Esclarece que o Papa Francisco não entra na disputa entre as várias interpretações sobre o Concílio Vaticano II, mas simplesmente procura tornar esse Concílio realidade. Na sequência o autor mostra que a prioridade do Povo de Deus tal como vem atestada na Bíblia e é ressaltado pelo Concílio Vaticano II constitui também uma tônica nos pronunciamentos e nas opções do Papa Francisco. A ação missionária é o paradigma de toda a obra da Igreja. O sujeito da evangelização é todo o povo que peregrina para Deus de tal modo que a missão da Igreja compete a os seus membros, verdade essa com significativas consequências como a necessidade de que todos sejam ouvidos na Igreja, pois, uma Igreja sinodal é uma Igreja que escuta, consciente de que escutar é mais que ouvir. Deve-se também considerar a situação real e cada ser humano às voltas com seus condicionamentos, antes e proferir um juízo moral reconhecendo que o grau de responsabilidade não é igual em todos os casos, de tal modo que a consciência das pessoas deve ser melhor incorporada na práxis da Igreja. Ponto nevrálgico na reforma empreendida por Francisco em prol de uma Igreja sinodal vai ser uma correta compreensão das autoridades na Igreja, tendo-se me conta que na Igreja as funções não justificam a superioridade de uns sobre os outros. Assim, ao sumir a eclesiologia conciliar do Povo de Deus, Francisco insiste na participação ativa de todos os fiéis na Igreja em razão do seu batismo e o amadurecimento dos organismos de participação propostos pelo Código de Direito Canônico e a reabilitação da antiga organização eclesiástica, pois nossas instâncias intermediárias não concretizam ainda plenamente o espírito de colegialidade desejado pelo Concílio. Toda reforma autêntica nasce da ação do Espírito Santo e a fidelidade a ele significa escutar os sinais dos tempos através dos quis ele se manifesta, saber discernir nas realidades humanas a presença atuante de Deus, confiante que o Espírito Santo atinge a todos na Igreja. Desta maneira, Francisco valoriza a ação do Espírito no povo simples, na piedade popular. O Espírito renova e edifica a Igreja, nela suscitando diversos carismas, cuja diversidade não ameaça a unidade eclesial desde que não se feche em particularismos e exclusivismos.

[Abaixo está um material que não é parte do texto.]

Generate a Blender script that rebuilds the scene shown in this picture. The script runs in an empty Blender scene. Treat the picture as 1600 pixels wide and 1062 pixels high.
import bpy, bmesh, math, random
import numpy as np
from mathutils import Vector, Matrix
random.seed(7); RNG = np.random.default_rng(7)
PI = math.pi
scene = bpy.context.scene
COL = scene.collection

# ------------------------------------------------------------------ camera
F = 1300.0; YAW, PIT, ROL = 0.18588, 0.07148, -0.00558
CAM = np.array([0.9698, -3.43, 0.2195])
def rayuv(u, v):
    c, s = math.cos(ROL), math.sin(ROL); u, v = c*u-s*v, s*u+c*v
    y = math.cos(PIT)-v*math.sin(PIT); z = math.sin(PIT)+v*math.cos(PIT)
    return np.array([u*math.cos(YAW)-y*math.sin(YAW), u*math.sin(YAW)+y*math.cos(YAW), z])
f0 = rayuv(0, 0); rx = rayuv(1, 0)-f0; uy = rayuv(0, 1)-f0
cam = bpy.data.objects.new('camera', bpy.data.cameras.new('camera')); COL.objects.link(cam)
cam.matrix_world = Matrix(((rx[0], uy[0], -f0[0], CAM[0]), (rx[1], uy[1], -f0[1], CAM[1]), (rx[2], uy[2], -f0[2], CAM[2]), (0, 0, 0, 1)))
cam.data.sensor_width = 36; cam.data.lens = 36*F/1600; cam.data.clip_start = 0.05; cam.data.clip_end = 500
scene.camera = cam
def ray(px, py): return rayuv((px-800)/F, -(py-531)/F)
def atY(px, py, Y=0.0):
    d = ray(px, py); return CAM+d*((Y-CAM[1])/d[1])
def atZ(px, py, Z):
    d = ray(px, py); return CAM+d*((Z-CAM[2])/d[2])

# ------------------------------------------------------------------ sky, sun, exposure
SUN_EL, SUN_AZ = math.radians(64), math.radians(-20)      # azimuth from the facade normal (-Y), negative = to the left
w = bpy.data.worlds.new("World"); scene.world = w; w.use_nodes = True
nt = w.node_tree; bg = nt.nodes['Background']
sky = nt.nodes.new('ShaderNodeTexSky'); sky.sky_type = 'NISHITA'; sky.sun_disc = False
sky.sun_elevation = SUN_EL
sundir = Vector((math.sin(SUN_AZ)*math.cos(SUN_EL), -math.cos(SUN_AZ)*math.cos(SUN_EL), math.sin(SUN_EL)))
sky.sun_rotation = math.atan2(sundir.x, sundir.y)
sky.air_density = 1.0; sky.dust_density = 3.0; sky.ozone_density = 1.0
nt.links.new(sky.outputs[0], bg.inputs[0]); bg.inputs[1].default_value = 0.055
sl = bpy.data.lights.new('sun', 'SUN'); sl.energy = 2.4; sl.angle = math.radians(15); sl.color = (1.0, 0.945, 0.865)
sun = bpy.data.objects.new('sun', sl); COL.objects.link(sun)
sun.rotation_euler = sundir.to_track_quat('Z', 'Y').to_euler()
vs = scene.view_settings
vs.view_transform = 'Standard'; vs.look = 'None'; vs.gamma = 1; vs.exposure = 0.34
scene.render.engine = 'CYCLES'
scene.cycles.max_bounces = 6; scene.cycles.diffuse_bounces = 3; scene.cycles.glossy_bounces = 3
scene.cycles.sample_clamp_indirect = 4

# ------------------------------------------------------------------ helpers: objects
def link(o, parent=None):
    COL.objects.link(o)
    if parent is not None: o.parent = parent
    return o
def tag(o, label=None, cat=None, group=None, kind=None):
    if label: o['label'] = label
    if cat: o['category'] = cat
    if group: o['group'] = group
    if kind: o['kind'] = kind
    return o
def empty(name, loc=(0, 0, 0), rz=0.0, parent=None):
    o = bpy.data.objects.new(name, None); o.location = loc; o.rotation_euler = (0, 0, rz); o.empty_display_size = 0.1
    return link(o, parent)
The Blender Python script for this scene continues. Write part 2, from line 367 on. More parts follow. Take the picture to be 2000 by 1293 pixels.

Considerando toda a herança espiritual que o papa, como jesuíta, recebeu de Santo Inácio de Loyola, o autor conclui dizendo quais são os componentes intrínsecos do que entendemos por sinodalidade eclesial: o lugar prioritário do Povo de Deus, que deve ser escutado e assim participar ativamente da vida eclesial, a capacitação para a missão evangelizadora de cada cristão devido a seu batismo, o respeito à consciência de cada indivíduo na Igreja, a autoridade vista na perspectiva do serviço, o respeito às instâncias intermediárias na Igreja, a fidelidade ao Espírito Santo sempre a renovar a caminhada os fiéis, o importante papel enriquecedor dos pobres para o conjunto da Igreja, constituem, sem dúvida, elementos presentes na reforma empreendida por Francisco e no seu empenho por uma Igreja sinodal, confirmando sua intenção de tornar realidade a conquista do Concílio Vaticano II.
A Igreja Católica em todo o mundo oficialmente embarcou no processo sinodal 2021-2023. No caminho aberto, este pequeno volume traz contribuição relevante para os estudos sobre a Igreja sinodal e como o tema da sinodalidade se configura de um modo muito pessoal no magistério do Papa Francisco. Há sintonia entre o estilo do magistério de Francisco e o do ensino das conferências episcopais latino-americanas. Com Francisco, a Igreja da América Latina completa sua entrada na história mundial. Estudiosos do tema e grupos de estudo encontram aí matéria para ulteriores reflexões e debates. O leitor aproveitará dessa reflexão teológica cuidadosa, perspicaz e profunda. Livro digno de leitura.